Dieser aufdringlichen Inszenierung entspricht auch die Dramaturgie. Um Manfred von Richthofen zu einem Sinneswandel zu bewegen, dichtet ihm der Film eine Liebesgeschichte mit der Krankenschwester Käte Otersdorf (Lena Headey) an, in die er sich auf den ersten Blick verliebt. Käte zeigt sich allerdings zunächst wenig begeistert von dem jugendlichen Heißs , der offensichtlich den Ernst des Krieges nicht begriffen hat. Sie muss ihn nicht nur durch Lazarette führen, wo verstümmelte Soldaten liegen. Darüber hinaus bedarf es schon einer Standpauke ihrerseits („Beim Tennis sterben keine Menschen“), damit „der Rote Baron“ endlich einsieht, dass der Krieg keine Sportveranstaltung ist.
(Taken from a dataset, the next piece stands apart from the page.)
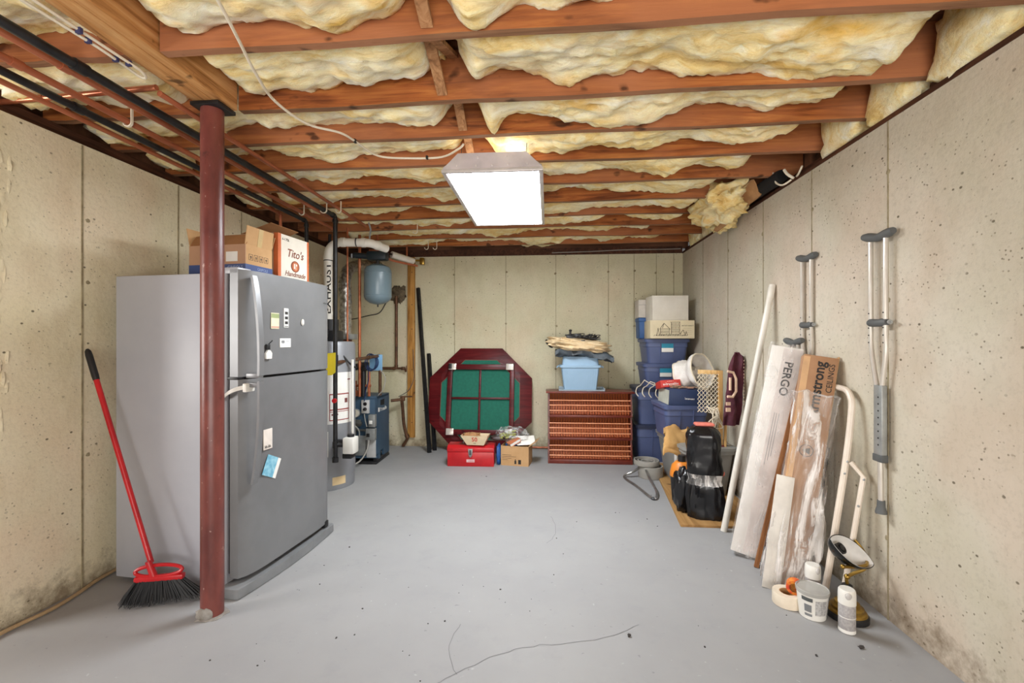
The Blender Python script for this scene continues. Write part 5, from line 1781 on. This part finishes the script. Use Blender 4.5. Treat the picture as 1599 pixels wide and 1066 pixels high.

Richthofens Versuch, Hindenburg zur Kapitulation zu bewegen, sein Monolog über die Brutalität des Krieges, seine Wandlung, nachdem er erkannt hat, dass er von der Heeresleitung zu Propagandazwecken missbraucht wird, werden kaum glaubwürdig aus der Dramaturgie des Filmes entwickelt.

Dass anders als in Müllerschöns und Schweighöfers Interpretation Manfred von Richthofen eine zerrissene Persönlichkeit war, geht etwa aus den Worten hervor, die er Ende 1917 schrieb: „Mir ist nach jedem Luftkampf erbärmlich zumute. Wenn ich meinen Fuß auf dem Flugplatz wieder auf den Boden gesetzt habe, dann mache ich, dass ich in meine vier Wände komme, will niemand sehen und von nichts hören. Ich glaube, so ist es wirklich, es ist nicht so, wie die Leute in der Heimat sich das vorstellen, mit Hurra und Gebrüll, es ist viel ernster, verbissener“ (aus einer Besprechung von Joachim Castans „Der Rote Baron. Die ganze Geschichte des Manfred von Richthofen“, im Spiegel online vom 23.9.2007).

Diese Persönlichkeit überzeugend in Szene zu setzen, ist Regisseur Nikolai Müllerschön in „Der Rote Baron“ leider kaum gelungen.